Retype all of the listing exactly, passing over any picture you find.

BEGIN DATA EXCERPT

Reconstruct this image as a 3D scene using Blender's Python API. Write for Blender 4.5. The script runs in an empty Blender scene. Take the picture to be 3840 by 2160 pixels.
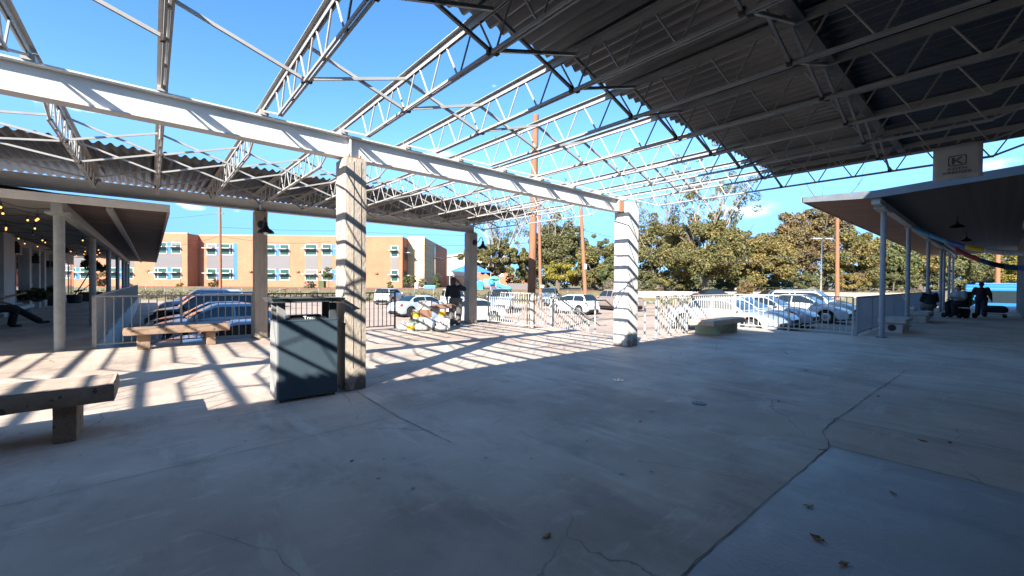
import bpy, bmesh, math, random
import numpy as np
from mathutils import Vector, Matrix, noise as mnoise
random.seed(7)
scene = bpy.context.scene
col = scene.collection
PI = math.pi
R = math.radians
EYE = 1.45
FOC = 1567.6
FWD = Vector((.652787, .757448, -.011939)); RGT = Vector((.757539, -.652743, .007757)); UPV = Vector((.001918, .014108, .999899))
CAMROT = -R(40.7556)

def ray(px, py):
    return FWD + RGT * ((px - 1920) / FOC) + UPV * ((1080 - py) / FOC)
def gpt(px, py, z=0.0):
    d = ray(px, py); k = (z - EYE) / d.z
    return Vector((d.x * k, d.y * k, z))
def dpt(px, py, dep):
    d = ray(px, py)
    return Vector((d.x * dep, d.y * dep, EYE + d.z * dep))
def hpt(px, dep, z=0.0):
    p = dpt(px, 1065, dep); p.z = z
    return p

# ------------------------------------------------------------------ materials
MATS = {}
def nodes_of(name):
    m = bpy.data.materials.new(name); m.use_nodes = True
    nt = m.node_tree
    b = nt.nodes['Principled BSDF']
    return m, nt, b
def rgb(c): return (c[0], c[1], c[2], 1)
def mat(name, c1, c2=None, scale=6.0, rough=.6, metal=0.0, bump=0.0, bscale=None, detail=5, stretch=None, spec=.5, c3=None, c3scale=1.2, c3lo=.55, c3hi=.75, emit=None, estr=1.0, island=0.0, coat=0.0):
    m, nt, b = nodes_of(name)
    N, L = nt.nodes, nt.links
    b.inputs['Roughness'].default_value = rough
    b.inputs['Metallic'].default_value = metal
    b.inputs['Specular IOR Level'].default_value = spec
    b.inputs['Coat Weight'].default_value = coat
    b.inputs['Coat Roughness'].default_value = .05
    b.inputs['Base Color'].default_value = rgb(c1)
    if c2 is None and bump == 0 and not island and emit is None:
        MATS[name] = m; return m
    tc = N.new('ShaderNodeTexCoord'); src = tc.outputs['Object']
    if stretch:
        mp = N.new('ShaderNodeMapping'); mp.inputs['Scale'].default_value = stretch
        L.new(src, mp.inputs['Vector']); src = mp.outputs['Vector']
    out = None
    if c2 is not None:
        n = N.new('ShaderNodeTexNoise'); n.inputs['Scale'].default_value = scale; n.inputs['Detail'].default_value = detail
        n.inputs['Roughness'].default_value = .6
        L.new(src, n.inputs['Vector'])
        r = N.new('ShaderNodeValToRGB'); r.color_ramp.elements[0].position = .34; r.color_ramp.elements[1].position = .66
        r.color_ramp.elements[0].color = rgb(c1); r.color_ramp.elements[1].color = rgb(c2)
        L.new(n.outputs['Fac'], r.inputs['Fac']); out = r.outputs['Color']
        if c3 is not None:
            n3 = N.new('ShaderNodeTexNoise'); n3.inputs['Scale'].default_value = c3scale; n3.inputs['Detail'].default_value = 6
            n3.inputs['Roughness'].default_value = .65
            L.new(src, n3.inputs['Vector'])
            r3 = N.new('ShaderNodeMapRange'); r3.inputs['From Min'].default_value = c3lo; r3.inputs['From Max'].default_value = c3hi
            L.new(n3.outputs['Fac'], r3.inputs['Value'])
            mx = N.new('ShaderNodeMix'); mx.data_type = 'RGBA'
            L.new(r3.outputs['Result'], mx.inputs['Factor']); L.new(out, mx.inputs['A']); mx.inputs['B'].default_value = rgb(c3)
            out = mx.outputs['Result']
    if island:
        g = N.new('ShaderNodeNewGeometry')
        hsv = N.new('ShaderNodeHueSaturation')
        mr = N.new('ShaderNodeMapRange'); mr.inputs['To Min'].default_value = 1 - island; mr.inputs['To Max'].default_value = 1 + island
        L.new(g.outputs['Random Per Island'], mr.inputs['Value']); L.new(mr.outputs['Result'], hsv.inputs['Value'])
        if out is not None: L.new(out, hsv.inputs['Color'])
        else: hsv.inputs['Color'].default_value = rgb(c1)
        out = hsv.outputs['Color']
    if out is not None: L.new(out, b.inputs['Base Color'])
    if bump:
        nb = N.new('ShaderNodeTexNoise'); nb.inputs['Scale'].default_value = bscale or scale * 4; nb.inputs['Detail'].default_value = 6
        L.new(src, nb.inputs['Vector'])
        bp = N.new('ShaderNodeBump'); bp.inputs['Strength'].default_value = bump; bp.inputs['Distance'].default_value = .02
        L.new(nb.outputs['Fac'], bp.inputs['Height']); L.new(bp.outputs['Normal'], b.inputs['Normal'])
    if emit is not None:
        b.inputs['Emission Color'].default_value = rgb(emit); b.inputs['Emission Strength'].default_value = estr
    MATS[name] = m
    return m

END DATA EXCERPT

▸ RESPONSE FOR THIS EXERCISE
Reconstruct this image as a 3D scene using Blender's Python API. Write for Blender 4.5. The script runs in an empty Blender scene. Take the picture to be 3840 by 2160 pixels.
import bpy, bmesh, math, random
import numpy as np
from mathutils import Vector, Matrix, noise as mnoise
random.seed(7)
scene = bpy.context.scene
col = scene.collection
PI = math.pi
R = math.radians
EYE = 1.45
FOC = 1567.6
FWD = Vector((.652787, .757448, -.011939)); RGT = Vector((.757539, -.652743, .007757)); UPV = Vector((.001918, .014108, .999899))
CAMROT = -R(40.7556)

def ray(px, py):
    return FWD + RGT * ((px - 1920) / FOC) + UPV * ((1080 - py) / FOC)
def gpt(px, py, z=0.0):
    d = ray(px, py); k = (z - EYE) / d.z
    return Vector((d.x * k, d.y * k, z))
def dpt(px, py, dep):
    d = ray(px, py)
    return Vector((d.x * dep, d.y * dep, EYE + d.z * dep))
def hpt(px, dep, z=0.0):
    p = dpt(px, 1065, dep); p.z = z
    return p

# ------------------------------------------------------------------ materials
MATS = {}
def nodes_of(name):
    m = bpy.data.materials.new(name); m.use_nodes = True
    nt = m.node_tree
    b = nt.nodes['Principled BSDF']
    return m, nt, b
def rgb(c): return (c[0], c[1], c[2], 1)
def mat(name, c1, c2=None, scale=6.0, rough=.6, metal=0.0, bump=0.0, bscale=None, detail=5, stretch=None, spec=.5, c3=None, c3scale=1.2, c3lo=.55, c3hi=.75, emit=None, estr=1.0, island=0.0, coat=0.0):
    m, nt, b = nodes_of(name)
    N, L = nt.nodes, nt.links
    b.inputs['Roughness'].default_value = rough
    b.inputs['Metallic'].default_value = metal
    b.inputs['Specular IOR Level'].default_value = spec
    b.inputs['Coat Weight'].default_value = coat
    b.inputs['Coat Roughness'].default_value = .05
    b.inputs['Base Color'].default_value = rgb(c1)
    if c2 is None and bump == 0 and not island and emit is None:
        MATS[name] = m; return m
    tc = N.new('ShaderNodeTexCoord'); src = tc.outputs['Object']
    if stretch:
        mp = N.new('ShaderNodeMapping'); mp.inputs['Scale'].default_value = stretch
        L.new(src, mp.inputs['Vector']); src = mp.outputs['Vector']
    out = None
    if c2 is not None:
        n = N.new('ShaderNodeTexNoise'); n.inputs['Scale'].default_value = scale; n.inputs['Detail'].default_value = detail
        n.inputs['Roughness'].default_value = .6
        L.new(src, n.inputs['Vector'])
        r = N.new('ShaderNodeValToRGB'); r.color_ramp.elements[0].position = .34; r.color_ramp.elements[1].position = .66
        r.color_ramp.elements[0].color = rgb(c1); r.color_ramp.elements[1].color = rgb(c2)
        L.new(n.outputs['Fac'], r.inputs['Fac']); out = r.outputs['Color']
        if c3 is not None:
            n3 = N.new('ShaderNodeTexNoise'); n3.inputs['Scale'].default_value = c3scale; n3.inputs['Detail'].default_value = 6
            n3.inputs['Roughness'].default_value = .65
            L.new(src, n3.inputs['Vector'])
            r3 = N.new('ShaderNodeMapRange'); r3.inputs['From Min'].default_value = c3lo; r3.inputs['From Max'].default_value = c3hi
            L.new(n3.outputs['Fac'], r3.inputs['Value'])
            mx = N.new('ShaderNodeMix'); mx.data_type = 'RGBA'
            L.new(r3.outputs['Result'], mx.inputs['Factor']); L.new(out, mx.inputs['A']); mx.inputs['B'].default_value = rgb(c3)
            out = mx.outputs['Result']
    if island:
        g = N.new('ShaderNodeNewGeometry')
        hsv = N.new('ShaderNodeHueSaturation')
        mr = N.new('ShaderNodeMapRange'); mr.inputs['To Min'].default_value = 1 - island; mr.inputs['To Max'].default_value = 1 + island
        L.new(g.outputs['Random Per Island'], mr.inputs['Value']); L.new(mr.outputs['Result'], hsv.inputs['Value'])
        if out is not None: L.new(out, hsv.inputs['Color'])
        else: hsv.inputs['Color'].default_value = rgb(c1)
        out = hsv.outputs['Color']
    if out is not None: L.new(out, b.inputs['Base Color'])
    if bump:
        nb = N.new('ShaderNodeTexNoise'); nb.inputs['Scale'].default_value = bscale or scale * 4; nb.inputs['Detail'].default_value = 6
        L.new(src, nb.inputs['Vector'])
        bp = N.new('ShaderNodeBump'); bp.inputs['Strength'].default_value = bump; bp.inputs['Distance'].default_value = .02
        L.new(nb.outputs['Fac'], bp.inputs['Height']); L.new(bp.outputs['Normal'], b.inputs['Normal'])
    if emit is not None:
        b.inputs['Emission Color'].default_value = rgb(emit); b.inputs['Emission Strength'].default_value = estr
    MATS[name] = m
    return m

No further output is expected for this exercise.